Com exceção deste último grupo familiar, todos os demais personagens se encaixam na cena em que Juan Diego mostra seu ayate ao bispo Juan de Zumárraga, que tinha uma escrava negra e recorria a um padre como tradutor, pois não falava o náhuatl. As demais figuras, como o índio sentado e o homem com barba, poderiam ser criados ou o mordomo do bispo; eles são mencionados no Nican mopohua, o mais antigo relato do milagre de Guadalupe.

É claro que aquilo que vale para o Sudário vale também para o manto de Guadalupe: se um dia for comprovado que ele não tem origem milagrosa, isso em nada abalaria a nossa fé. Mas, enquanto não houver explicação possível para as imagens, os dois tecidos continuam a oferecer um desafio formidável aos cientistas e, principalmente, aos céticos em geral.

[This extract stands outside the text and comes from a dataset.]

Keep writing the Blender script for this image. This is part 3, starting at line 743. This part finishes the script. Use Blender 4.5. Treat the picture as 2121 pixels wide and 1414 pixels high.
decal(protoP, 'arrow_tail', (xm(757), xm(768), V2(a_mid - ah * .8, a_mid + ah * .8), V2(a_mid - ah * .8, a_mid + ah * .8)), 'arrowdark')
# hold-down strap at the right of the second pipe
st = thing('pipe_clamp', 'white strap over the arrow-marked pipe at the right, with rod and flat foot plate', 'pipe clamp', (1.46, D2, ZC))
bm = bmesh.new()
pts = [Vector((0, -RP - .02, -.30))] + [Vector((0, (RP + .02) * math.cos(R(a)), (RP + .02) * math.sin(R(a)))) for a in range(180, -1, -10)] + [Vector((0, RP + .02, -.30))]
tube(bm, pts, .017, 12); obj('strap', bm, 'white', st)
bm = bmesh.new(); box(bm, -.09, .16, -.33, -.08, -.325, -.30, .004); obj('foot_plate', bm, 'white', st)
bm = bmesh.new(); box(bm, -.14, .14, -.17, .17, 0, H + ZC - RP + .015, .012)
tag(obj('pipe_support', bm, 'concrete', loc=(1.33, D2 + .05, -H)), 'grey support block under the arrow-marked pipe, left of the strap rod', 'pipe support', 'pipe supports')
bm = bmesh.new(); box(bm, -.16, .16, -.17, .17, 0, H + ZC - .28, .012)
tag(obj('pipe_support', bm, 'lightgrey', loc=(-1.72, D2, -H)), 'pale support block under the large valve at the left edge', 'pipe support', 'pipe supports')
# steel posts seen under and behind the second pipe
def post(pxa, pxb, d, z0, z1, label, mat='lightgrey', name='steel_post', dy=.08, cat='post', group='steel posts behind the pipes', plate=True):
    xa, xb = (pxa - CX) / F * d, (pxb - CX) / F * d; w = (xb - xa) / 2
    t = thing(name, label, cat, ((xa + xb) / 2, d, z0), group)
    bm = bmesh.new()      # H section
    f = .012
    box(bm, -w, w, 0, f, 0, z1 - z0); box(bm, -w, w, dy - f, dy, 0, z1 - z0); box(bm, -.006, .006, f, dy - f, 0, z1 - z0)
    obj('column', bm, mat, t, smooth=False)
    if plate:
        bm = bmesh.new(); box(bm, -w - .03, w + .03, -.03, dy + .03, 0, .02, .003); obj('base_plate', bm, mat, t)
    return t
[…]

Para saber mais sobre Nossa Senhora de Guadalupe

Eu me baseei em três livros para esta coluna. Os mistérios do manto sagrado, de Augusto Pasquoto, tem um resumo das pesquisas científicas feitas no manto; uma contextualização da época em que a aparição ocorreu, em meio à conquista espanhola do México; algumas reflexões pessoais do autor, especialmente sobre a família que aparece nos olhos da Virgem; e uma tradução integral do Nican mopohua (que também está presente em O mistério de Guadalupe). Descubrimiento en los ojos de la Virgen de Guadalupe foi escrito por Carlos Salinas Saucedo, filho do desenhista José Carlos Salinas Chávez. O título é autoexplicativo: o livro trata apenas das pesquisas sobre o busto com barba, e está repleto de fotografias e de fac-símiles de documentos, atestados e relatos de quem examinou os olhos da imagem. Como não poderia deixar de ser, Salinas Saucedo faz uma defesa enfática do pioneirismo do pai na descoberta. Por fim, o belo Our Lady of Guadalupe – mother of the civilization of love trata da parte científica apenas brevemente, pois seu foco está mais na aparição em si, e no seu significado naquela época e hoje, fazendo um mergulho na cultura dos povos nativos que nos ajuda a entender melhor o poder visual e simbólico da tilma e de todo o episódio. Um dos autores, o padre Eduardo Chávez, foi o postulador da causa de canonização de São Juan Diego.